# start of Dataset content

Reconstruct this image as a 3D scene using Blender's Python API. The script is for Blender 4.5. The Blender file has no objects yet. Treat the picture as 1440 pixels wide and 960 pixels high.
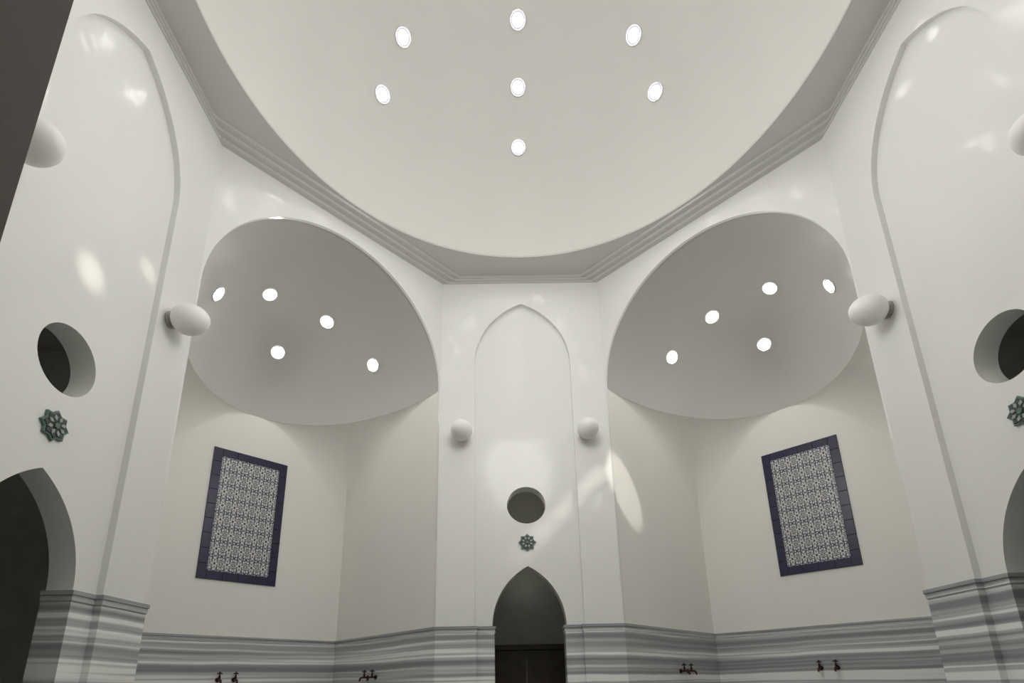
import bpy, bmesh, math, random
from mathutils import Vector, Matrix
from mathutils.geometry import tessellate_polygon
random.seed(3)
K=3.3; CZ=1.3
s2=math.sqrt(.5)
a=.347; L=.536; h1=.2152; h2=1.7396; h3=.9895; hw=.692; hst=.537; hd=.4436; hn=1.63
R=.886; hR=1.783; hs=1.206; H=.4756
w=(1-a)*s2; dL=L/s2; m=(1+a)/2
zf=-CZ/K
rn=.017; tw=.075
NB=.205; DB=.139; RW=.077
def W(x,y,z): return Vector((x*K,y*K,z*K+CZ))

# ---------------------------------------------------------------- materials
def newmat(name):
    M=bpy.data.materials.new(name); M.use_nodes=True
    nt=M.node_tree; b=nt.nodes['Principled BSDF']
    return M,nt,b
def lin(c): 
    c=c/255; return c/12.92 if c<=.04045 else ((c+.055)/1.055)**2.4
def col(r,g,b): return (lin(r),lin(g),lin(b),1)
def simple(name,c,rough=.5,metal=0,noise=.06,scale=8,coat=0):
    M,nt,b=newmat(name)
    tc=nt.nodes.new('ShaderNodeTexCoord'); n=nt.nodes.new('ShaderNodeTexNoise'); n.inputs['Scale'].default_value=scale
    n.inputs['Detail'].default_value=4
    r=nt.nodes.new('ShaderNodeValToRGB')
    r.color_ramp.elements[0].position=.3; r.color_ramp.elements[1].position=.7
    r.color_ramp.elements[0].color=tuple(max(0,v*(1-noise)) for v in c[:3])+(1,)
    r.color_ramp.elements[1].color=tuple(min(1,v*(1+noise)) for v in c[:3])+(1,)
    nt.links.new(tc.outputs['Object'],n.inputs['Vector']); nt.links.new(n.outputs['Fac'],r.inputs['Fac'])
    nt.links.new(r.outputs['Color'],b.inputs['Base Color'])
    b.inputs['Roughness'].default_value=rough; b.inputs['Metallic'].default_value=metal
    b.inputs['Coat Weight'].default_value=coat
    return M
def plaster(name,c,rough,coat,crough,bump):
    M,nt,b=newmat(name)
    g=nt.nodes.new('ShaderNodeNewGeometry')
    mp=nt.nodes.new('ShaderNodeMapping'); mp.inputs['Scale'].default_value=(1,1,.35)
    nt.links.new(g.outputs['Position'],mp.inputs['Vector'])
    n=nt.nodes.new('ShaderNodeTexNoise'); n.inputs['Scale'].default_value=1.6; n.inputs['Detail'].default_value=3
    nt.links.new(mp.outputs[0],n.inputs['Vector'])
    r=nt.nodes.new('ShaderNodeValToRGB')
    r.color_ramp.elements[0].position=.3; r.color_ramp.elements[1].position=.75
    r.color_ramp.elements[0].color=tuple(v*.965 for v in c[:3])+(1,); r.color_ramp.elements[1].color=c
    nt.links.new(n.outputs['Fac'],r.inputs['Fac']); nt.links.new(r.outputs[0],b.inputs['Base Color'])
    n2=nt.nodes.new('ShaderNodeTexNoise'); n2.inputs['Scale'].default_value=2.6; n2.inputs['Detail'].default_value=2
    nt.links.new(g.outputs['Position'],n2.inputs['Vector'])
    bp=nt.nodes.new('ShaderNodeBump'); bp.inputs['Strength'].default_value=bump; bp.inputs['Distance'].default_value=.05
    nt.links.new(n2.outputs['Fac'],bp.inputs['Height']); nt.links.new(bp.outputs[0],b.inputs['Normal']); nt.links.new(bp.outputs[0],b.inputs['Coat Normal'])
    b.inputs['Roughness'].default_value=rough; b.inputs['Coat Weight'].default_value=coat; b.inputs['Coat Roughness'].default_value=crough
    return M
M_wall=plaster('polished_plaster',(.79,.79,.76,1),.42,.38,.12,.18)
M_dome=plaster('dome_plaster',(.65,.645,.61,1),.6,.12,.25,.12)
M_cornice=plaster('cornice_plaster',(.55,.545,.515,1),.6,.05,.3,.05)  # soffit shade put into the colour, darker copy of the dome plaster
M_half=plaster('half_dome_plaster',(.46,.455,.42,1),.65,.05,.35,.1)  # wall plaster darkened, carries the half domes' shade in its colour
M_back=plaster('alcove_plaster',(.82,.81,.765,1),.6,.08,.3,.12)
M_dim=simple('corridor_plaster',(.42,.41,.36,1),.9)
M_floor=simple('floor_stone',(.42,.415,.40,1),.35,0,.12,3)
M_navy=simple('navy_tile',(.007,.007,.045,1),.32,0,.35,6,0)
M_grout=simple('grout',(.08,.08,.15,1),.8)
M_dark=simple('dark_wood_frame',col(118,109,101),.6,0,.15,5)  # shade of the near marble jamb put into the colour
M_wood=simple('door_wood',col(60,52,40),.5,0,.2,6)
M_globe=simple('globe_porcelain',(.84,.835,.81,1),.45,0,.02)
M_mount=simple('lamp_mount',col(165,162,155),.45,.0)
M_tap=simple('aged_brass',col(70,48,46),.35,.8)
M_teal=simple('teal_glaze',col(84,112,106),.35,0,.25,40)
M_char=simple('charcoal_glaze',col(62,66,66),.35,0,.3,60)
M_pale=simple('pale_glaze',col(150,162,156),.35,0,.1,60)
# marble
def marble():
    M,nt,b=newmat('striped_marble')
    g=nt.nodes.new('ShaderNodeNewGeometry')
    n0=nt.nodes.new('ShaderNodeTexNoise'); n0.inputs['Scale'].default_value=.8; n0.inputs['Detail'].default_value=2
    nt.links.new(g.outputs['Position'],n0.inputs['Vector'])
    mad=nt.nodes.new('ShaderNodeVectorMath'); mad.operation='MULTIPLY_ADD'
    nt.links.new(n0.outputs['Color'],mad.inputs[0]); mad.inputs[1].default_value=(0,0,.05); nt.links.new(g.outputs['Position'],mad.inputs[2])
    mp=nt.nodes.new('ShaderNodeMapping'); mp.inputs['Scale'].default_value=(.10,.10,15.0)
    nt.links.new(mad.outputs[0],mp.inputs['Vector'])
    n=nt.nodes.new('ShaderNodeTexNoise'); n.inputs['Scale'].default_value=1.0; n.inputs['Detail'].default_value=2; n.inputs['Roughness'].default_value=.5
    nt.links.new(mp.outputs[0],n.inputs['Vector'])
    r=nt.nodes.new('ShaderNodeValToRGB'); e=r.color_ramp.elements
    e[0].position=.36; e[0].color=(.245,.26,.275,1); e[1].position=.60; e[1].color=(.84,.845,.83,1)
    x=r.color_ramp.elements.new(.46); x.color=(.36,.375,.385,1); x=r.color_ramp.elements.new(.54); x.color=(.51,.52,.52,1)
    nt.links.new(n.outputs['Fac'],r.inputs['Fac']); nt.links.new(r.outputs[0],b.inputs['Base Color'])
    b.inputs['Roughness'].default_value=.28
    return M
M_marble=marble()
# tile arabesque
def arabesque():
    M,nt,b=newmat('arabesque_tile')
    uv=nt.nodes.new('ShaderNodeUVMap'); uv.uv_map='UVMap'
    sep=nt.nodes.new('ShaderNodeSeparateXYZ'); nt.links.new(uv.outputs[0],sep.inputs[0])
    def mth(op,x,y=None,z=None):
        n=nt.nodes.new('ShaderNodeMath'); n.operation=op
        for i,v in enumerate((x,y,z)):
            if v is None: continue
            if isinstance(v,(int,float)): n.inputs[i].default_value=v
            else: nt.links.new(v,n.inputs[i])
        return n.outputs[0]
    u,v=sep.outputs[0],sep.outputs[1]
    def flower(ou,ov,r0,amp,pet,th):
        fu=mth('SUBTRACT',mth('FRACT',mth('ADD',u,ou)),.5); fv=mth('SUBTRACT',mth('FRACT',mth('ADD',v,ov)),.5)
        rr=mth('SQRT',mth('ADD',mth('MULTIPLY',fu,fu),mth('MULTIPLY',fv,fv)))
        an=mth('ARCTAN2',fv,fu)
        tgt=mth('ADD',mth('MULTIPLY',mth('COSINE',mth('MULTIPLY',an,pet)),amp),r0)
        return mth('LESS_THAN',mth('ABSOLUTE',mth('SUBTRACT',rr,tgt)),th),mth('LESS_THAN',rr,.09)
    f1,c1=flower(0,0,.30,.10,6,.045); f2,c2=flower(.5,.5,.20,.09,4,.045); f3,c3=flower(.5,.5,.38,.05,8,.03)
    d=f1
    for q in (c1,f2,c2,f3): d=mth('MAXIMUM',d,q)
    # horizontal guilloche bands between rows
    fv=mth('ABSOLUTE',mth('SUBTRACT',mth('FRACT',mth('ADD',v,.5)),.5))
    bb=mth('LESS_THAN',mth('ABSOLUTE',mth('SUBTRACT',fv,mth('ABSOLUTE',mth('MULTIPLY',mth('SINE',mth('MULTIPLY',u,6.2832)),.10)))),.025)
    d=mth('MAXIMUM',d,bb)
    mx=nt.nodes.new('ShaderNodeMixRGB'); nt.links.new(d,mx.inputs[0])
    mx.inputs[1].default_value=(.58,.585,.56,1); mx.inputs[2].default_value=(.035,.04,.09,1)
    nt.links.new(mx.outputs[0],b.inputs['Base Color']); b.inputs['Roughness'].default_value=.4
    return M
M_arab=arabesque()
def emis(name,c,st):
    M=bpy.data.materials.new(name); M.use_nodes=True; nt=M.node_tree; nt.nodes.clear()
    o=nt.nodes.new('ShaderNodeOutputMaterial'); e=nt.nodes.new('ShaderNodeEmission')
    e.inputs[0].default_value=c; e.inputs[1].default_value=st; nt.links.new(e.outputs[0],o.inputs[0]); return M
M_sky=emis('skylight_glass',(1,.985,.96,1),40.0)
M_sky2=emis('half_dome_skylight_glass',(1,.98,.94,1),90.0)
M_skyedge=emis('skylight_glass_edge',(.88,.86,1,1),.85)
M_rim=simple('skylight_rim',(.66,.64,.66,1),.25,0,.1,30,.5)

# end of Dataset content

From the first line above to the line containing "def W(x,y,z): return Vector((x*K,y*K,z*K+CZ))", repeat each line exactly. Pictures stay out.

- **Result of this task**:
Reconstruct this image as a 3D scene using Blender's Python API. The script is for Blender 4.5. The Blender file has no objects yet. Treat the picture as 1440 pixels wide and 960 pixels high.
import bpy, bmesh, math, random
from mathutils import Vector, Matrix
from mathutils.geometry import tessellate_polygon
random.seed(3)
K=3.3; CZ=1.3
s2=math.sqrt(.5)
a=.347; L=.536; h1=.2152; h2=1.7396; h3=.9895; hw=.692; hst=.537; hd=.4436; hn=1.63
R=.886; hR=1.783; hs=1.206; H=.4756
w=(1-a)*s2; dL=L/s2; m=(1+a)/2
zf=-CZ/K
rn=.017; tw=.075
NB=.205; DB=.139; RW=.077
def W(x,y,z): return Vector((x*K,y*K,z*K+CZ))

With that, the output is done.